Ontological Foundations for Structural Conceptual Models

Abstract

The main objective of this thesis is to contribute to the theory of Conceptual Modeling by proposing ontological foundations for structural conceptual models. Conceptual Modeling is a discipline of great importance to several areas in Computer Science. Its main objective is concerned with identifying, analyzing and describing the essential concepts and constraints of a universe of discourse, with the help of a (diagrammatic) modeling language that is based on a set of basic modeling concepts (forming a metamodel). In this thesis, we show how conceptual modeling languages can be evaluated and (re)designed with the purpose of improving their ontological adequacy. In simple terms, ontological adequacy is a measure of how close the models produced using a modeling language are to the situations in the reality they are supposed to represent.
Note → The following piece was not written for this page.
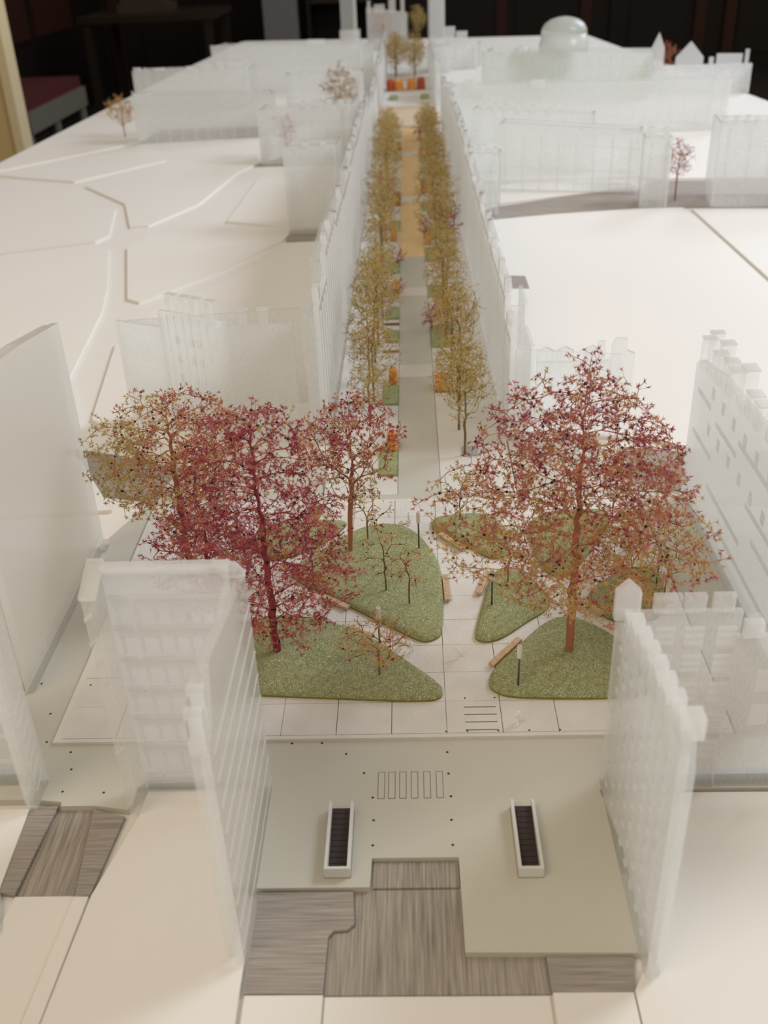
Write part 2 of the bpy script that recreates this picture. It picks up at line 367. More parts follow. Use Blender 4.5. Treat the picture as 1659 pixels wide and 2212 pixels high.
# ---------------------------------------------------------------- green mounds
def mound(P, label, h=7.0):
    n = len(P); pts = []
    for i in range(n):
        p0, p1, p2, p3 = [np.array(P[(i + k - 1) % n], float) for k in range(4)]
        for t in np.linspace(0, 1, 7)[:-1]:
            pts.append(.5 * ((2 * p1) + (-p0 + p2) * t + (2 * p0 - 5 * p1 + 4 * p2 - p3) * t * t + (-p0 + 3 * p1 - 3 * p2 + p3) * t ** 3))
    A = np.array(pts)
    for _ in range(3): A = (np.roll(A, 1, 0) + 2 * A + np.roll(A, -1, 0)) / 4
    if np.sum(A[:, 0] * np.roll(A[:, 1], -1) - np.roll(A[:, 0], -1) * A[:, 1]) < 0: A = A[::-1]
    c = A.mean(0); T = np.roll(A, -1, 0) - np.roll(A, 1, 0); Nn = np.c_[-T[:, 1], T[:, 0]]; Nn /= np.linalg.norm(Nn, axis=1)[:, None]
    rings = [(A, 2.0), (A - Nn * .15, 3.6), (A + Nn * .5, 4.6), (A + Nn * 1.6, 5.5)]
    B0 = A + Nn * 1.6
    for f, z in ((.93, 5.9), (.84, 6.25), (.72, 6.5), (.55, 6.75), (.35, 6.9), (.15, 7)): rings.append((c + (B0 - c) * f, z))
    m = len(A); mb = MB(); rm = MB(); r = random.Random(len(P))
    V = []
    for a, z in rings: V += [(float(x), float(y), 2 + (z - 2) * h / 7 + (r.uniform(-.12, .12) if z > 3 else 0)) for x, y in a]
    rm.add(V[:2 * m], [(k, (k + 1) % m, m + (k + 1) % m, m + k) for k in range(m)] )
    F = [(i * m + k, i * m + (k + 1) % m, (i + 1) * m + (k + 1) % m, (i + 1) * m + k) for i in range(0, len(rings) - 2) for k in range(m)]
    mb.add(V[m:], F + [tuple((len(rings) - 2) * m + k for k in range(m))])
    o = thing('grass_mound', label, 'mound', (float(c[0]), float(c[1]), 2), 'green mounds on the square')
    part('turf', mb, M['turf'], o, True); part('edge', rm, M['turfrim'], o, True)


MOUNDS = {
    'long green turf mound at the front left of the square, crimson tree on it': [(12.7, 463.4), (9.7, 456.8), (-8.2, 455.6), (-58.5, 459.5), (-96.9, 463), (-130.5, 467.9), (-140, 490), (-125.1, 530.7), (-95.5, 542.6), (-63.7, 536.4), (-35.3, 520.4), (-14, 498.2), (8.8, 472.9)],
    'largest green turf mound, mid square, with a plank bench on its right': [(-36.2, 657.6), (-14.8, 658.2), (1.1, 642.5), (12.6, 613), (16, 591.7), (16.7, 563.1), (14.7, 523.8), (9.9, 515.1), (2.4, 512.9), (-8, 519.6), (-45.8, 551.6), (-66, 568.7), (-83.4, 582.4), (-90.3, 592.6), (-88.6, 602.8), (-69.9, 625.8), (-53.5, 644.8)],
    'green turf mound behind the crimson tree at the back left of the square': [(-124.9, 634.4), (-122.1, 654.4), (-94.6, 667.1), (-57.4, 665.5), (-57.6, 655.1), (-70.6, 635.5), (-93.4, 617.2), (-110.5, 616.6)],
    'green turf mound at the back right of the aisle, bench on its left tip': [(11.4, 659.1), (15.9, 667.9), (36, 672), (57.4, 668.9), (68, 646.4), (65.4, 617.2), (59.7, 610), (49.7, 611.6), (30.6, 634.7), (13.6, 648.7)],
    'triangular green turf mound right of the centre aisle, bench along its left side': [(36, 515.8), (37.7, 528.1), (44.2, 556.7), (51.7, 584.5), (60.1, 594.8), (74.4, 589.5), (83.8, 571.9), (89.4, 557.9), (85.2, 544.6), (71.5, 532.1), (54.9, 516.2), (45.6, 511.6), (39.6, 511.8)],
    'green turf mound at the back right, behind the trunk of the tall tree': [(83.7, 645.7), (93, 666), (111.9, 673.6), (140.8, 674.5), (146.7, 667.1), (143.7, 649.9), (123.7, 611.8), (110.6, 591.1), (99.9, 584.5), (92.3, 588.8), (86.2, 607.1)],
    'green turf mound at the front right carrying the tallest tree': [(41.9, 474.2), (42.1, 465.6), (49.9, 459.1), (66.2, 456.6), (109.6, 455.2), (135, 459.1), (143.2, 471.5), (133.8, 494), (123.2, 515.6), (107.8, 531), (93.2, 535), (80, 526.8), (66.2, 510.1), (48.1, 487.3)],
    'green turf mound on the far right partly behind the crenellated acrylic block': [(115.4, 559.7), (127.6, 576), (146.8, 590.7), (161, 592), (169, 583), (169, 568.8), (162.8, 547.3), (154.9, 532), (128.9, 530.3), (119, 543.5)],
}
for lb, P in MOUNDS.items(): mound(P, lb)


# ---------------------------------------------------------------- benches, lamps, figures, stairs
def bench(a, b, label):
    a = Vector((*a, 0)); b = Vector((*b, 0)); d = (b - a).normalized(); n = Vector((-d.y, d.x, 0)); c = (a + b) / 2
    q = lambda u0, u1, t: [tuple((p + n * s_ * t)[:2]) for p, s_ in ((u0, -1), (u1, -1), (u1, 1), (u0, 1))]
    o = thing('plank_bench', label, 'bench', (c.x, c.y, 2), 'little wooden benches')
    part('plank', MB().prism(q(a, b, 2.0), 3.3, 5.2), M['bench'], o)
    for u in (a + d * 4, b - d * 4): part('leg', MB().prism(q(u - d, u + d, 1.5), 2, 3.3), M['bench'], o)


bench((18.8, 586), (19.8, 556), 'small plank bench against the right side of the largest mound')
bench((41.3, 563.3), (49.6, 590), 'small plank bench against the left side of the triangular mound')
bench((44, 486.5), (64, 512), 'small plank bench on the left of the mound with the tallest tree')
bench((17, 643), (34, 620.5), 'small plank bench under the back mound, by the pale twigs')
bench((-66, 563.5), (-48, 550), 'small plank bench at the lower left of the largest mound, under red twigs')
bench((-46, 528), (-31, 517), 'small plank bench behind the long front left mound')
bench((113, 550), (121, 537), 'small plank bench between the tall tree and the acrylic block')


def lamp(x, y, z0, h, label, head=True):
    o = thing('street_lamp', label, 'lamp', (x, y, z0), 'pin lamps on the square')
    part('pole', MB().tube((x, y, z0 - .5), (x, y, z0 + h - (8 if head else 0)), .62, .62, 8, cap=True), M['steel'], o, True)
    if head:
        part('lamp_head', MB().lathe((x, y, z0 + h - 9), [(1.35, 0), (1.45, .4), (1.45, 8.6), (1.3, 9), (.9, 9), (.85, 8.2)], 12), M['white'], o)


lamp(58.4, 464.6, 5.6, 30.5, 'pin lamp with white head on the mound of the tallest tree')
lamp(.9, 620.2, 5.6, 31.5, 'pin lamp with pale head at the back edge of the largest mound')
lamp(161.5, 561.9, 6.2, 29, 'pin lamp with white head on the far right mound')
lamp(-25.8, 508.9, 3.5, 30, 'pin lamp with white head behind the little tan shrub')
lamp(48.8, 547, 6, 29, 'pin lamp with pale head on the triangular mound')
lamp(96, 598, 6, 24, 'dark pin lamp on the mound behind the trunk of the tallest tree')
lamp(-74.4, 584.7, 6, 24, 'grey pin lamp on the largest mound among the crimson twigs')
lamp(150.8, 665.4, 2, 26, 'pin lamp at the back right corner behind the tallest tree')


def person(x, y, z, rz, label, h=9.0, lean=0.0, stride=.12):
    J = [(0, 0, .53), (0, 0, .66), (0, lean, .82), (0, lean * 1.2, .88), (0, lean * 1.3, .95), (0, lean * 1.3, 1.0),
         (.11, lean, .81), (.14, lean + .03, .64), (.13, lean + .1, .49), (-.11, lean, .81), (-.14, lean - .03, .64), (-.13, lean + .06, .5),
         (.055, 0, .5), (.06, stride, .27), (.06, stride * .9, .03), (.06, stride * .9 + .08, .015), (-.055, 0, .5), (-.06, -stride * .5, .27), (-.06, -stride * 1.3, .03), (-.06, -stride * 1.3 + .08, .015)]
    E_ = [(0, 1), (1, 2), (2, 3), (3, 4), (4, 5), (2, 6), (6, 7), (7, 8), (2, 9), (9, 10), (10, 11), (0, 12), (12, 13), (13, 14), (14, 15), (0, 16), (16, 17), (17, 18), (18, 19)]
    Rr = [.085, .08, .09, .04, .062, .05, .05, .038, .028, .05, .038, .028, .066, .045, .03, .024, .066, .045, .03, .024]
    me = bpy.data.meshes.new('person'); me.from_pydata([(a * h * S, b_ * h * S, c_ * h * S) for a, b_, c_ in J], E_, [])
    me.materials.append(M['figw'])
    o = link('person', me, None, (x, y, z)); o.rotation_euler = (0, 0, rz)
    md = o.modifiers.new('skin', 'SKIN'); me.skin_vertices.new() if not me.skin_vertices else None
    for v, r in zip(me.skin_vertices[0].data, Rr): v.radius = (r * h * S * 1.3, r * h * S * 1.3)
    me.skin_vertices[0].data[0].use_root = True
    o.modifiers.new('sub', 'SUBSURF').levels = 1; o.modifiers['sub'].render_levels = 2
    tag(o, label, 'person', 'tiny white figures on the square')


person(23.4, 495.8, 2, 2.2, 'tiny white figure walking alone in the middle of the centre aisle', 9.5)
person(55.2, 434.8, 2, .6, 'tiny white figure on the front paving beside the slotted grate', 10.5)
person(-12.6, 505.5, 2, .3, 'tiny white standing figure in front of the largest mound, left of the pair', 10.5)
person(-5.6, 503, 2, -.4, 'tiny white standing figure in front of the largest mound, right of the pair', 9)
person(-6.2, 664, 2, 1.2, 'tiny pale figure at the back of the square beside the far lamp', 10)


def stairs(x0, x1, y0, y1, label):
    o = thing('stairwell', label, 'stairs', ((x0 + x1) / 2, (y0 + y1) / 2, 0), 'sunken stair boxes on the plaza')
    part('side_wall', MB().box(x0, x0 + 1.5, y0, y1 + 2, 0, 6.5), M['rail'], o); part('side_wall', MB().box(x1 - 1.5, x1, y0, y1 + 2, 0, 6.5), M['rail'], o)
    part('end_wall', MB().box(x0 + 1.5, x1 - 1.5, y0, y0 + 1.5, 0, 6.5), M['rail'], o)
    n = 12
    for k in range(n):
        a = y0 + 1.5 + (y1 - y0 - 1.5) * k / n; b_ = y0 + 1.5 + (y1 - y0 - 1.5) * (k + 1) / n
        part('step', MB().box(x0 + 1.5, x1 - 1.5, a, b_, .05, .5 + 3.2 * k / n), M['stair'], o)
    part('base_joint', MB().box(x0 - .25, x1 + .25, y0 - .25, y1 + 2.2, 0, .12), M['joint'], o)


stairs(-49.3, -36.6, 330.2, 371.8, 'pale box around dark stairs, left of the pair at the front')
stairs(45.4, 57.6, 329.2, 371.8, 'pale box around dark stairs, right of the pair at the front')


# ---------------------------------------------------------------- trees by growing twigs towards points in the crown
def grow(prof, n, base, ztrunk, step, infl, kill, seed, lean=(0, 0), drop=0.0, hollow=0.0):
    r = np.random.RandomState(seed)
    zs = np.array([p[0] for p in prof], float); rs = np.array([p[1] for p in prof], float)
    A = []
    while len(A) < n:
        z = r.uniform(zs[0], zs[-1]); R_ = np.interp(z, zs, rs)
        if r.rand() * rs.max() ** 2 > R_ ** 2 + 20: continue
        q = math.sqrt(r.uniform(hollow, 1)) * R_; t = r.uniform(0, 2 * math.pi)
        q *= 1 + .12 * math.sin(3 * t + seed) + .08 * math.sin(5 * t + z * .05)
        A.append((q * math.cos(t) + lean[0] * z, q * math.sin(t) + lean[1] * z, z))
    A = np.array(A)
    nodes = [np.array((0., 0., -2.))]; par = [-1]; z = 0
    wob = r.normal(0, .35, (200, 2))
    while z < ztrunk:
        k = len(nodes); nodes.append(np.array((lean[0] * z + wob[k, 0], lean[1] * z + wob[k, 1], z + step))); par.append(k - 1); z += step
    near = np.zeros(len(A), int); dist = np.full(len(A), 1e9)

    def upd(i):
        d = np.linalg.norm(A - nodes[i], axis=1); m = d < dist; dist[m] = d[m]; near[m] = i
    for i in range(len(nodes)): upd(i)
    alive = np.ones(len(A), bool); used = {}
    for it in range(140):
        m = alive & (dist < infl)
        if not m.any():
            infl *= 1.3
            if infl > 250 or not alive.any(): break
            continue
        new = []
        for i in np.unique(near[m]):
            g = m & (near == i); v = A[g] - nodes[i]; v /= np.linalg.norm(v, axis=1)[:, None]; d = v.mean(0) + r.normal(0, .12, 3)
            if par[i] >= 0: d = d + .35 * (nodes[i] - nodes[par[i]]) / step
            d /= (np.linalg.norm(d) + 1e-9); c = used.get(i, 0); used[i] = c + 1
            if c > 3: alive[g] = False; continue
            new.append((i, nodes[i] + d * step * r.uniform(.8, 1.2)))
        if not new: break
        for i, p in new:
            par.append(i); nodes.append(p); upd(len(nodes) - 1)
        alive &= dist > kill
    return np.array(nodes), par, r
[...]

The thesis starts by proposing a systematic evaluation method for comparing a metamodel of the concepts underlying a language to a reference ontology of the corresponding domain in reality. The focus of this thesis is on general conceptual modeling languages (as opposed to domain specific ones). Hence, the proposed reference ontology is a foundational (or upper-level) ontology. Moreover, since, it focuses on structural modeling aspects (as opposed to dynamic ones), this foundational ontology is an ontology of objects, their properties and relations, their parts, the roles they play, and the types they instantiate. The proposed ontology was developed by adapting and extending a number of theories coming, primarily, from formal ontology in philosophy, but also from cognitive science and linguistics. Once developed, every subtheory of the ontology is used in the creation of methodological tools (e.g., modeling profiles, guidelines and design patterns). The expressiveness and relevance of these tools are shown throughout the thesis to solve some classical and recurrent conceptual modeling problems. Finally, the thesis demonstrates the applicability and usefulness of both the method and the proposed ontology by analyzing and extending a fragment of the Unified Modeling Language (UML) which deals with the construction of structural conceptual models.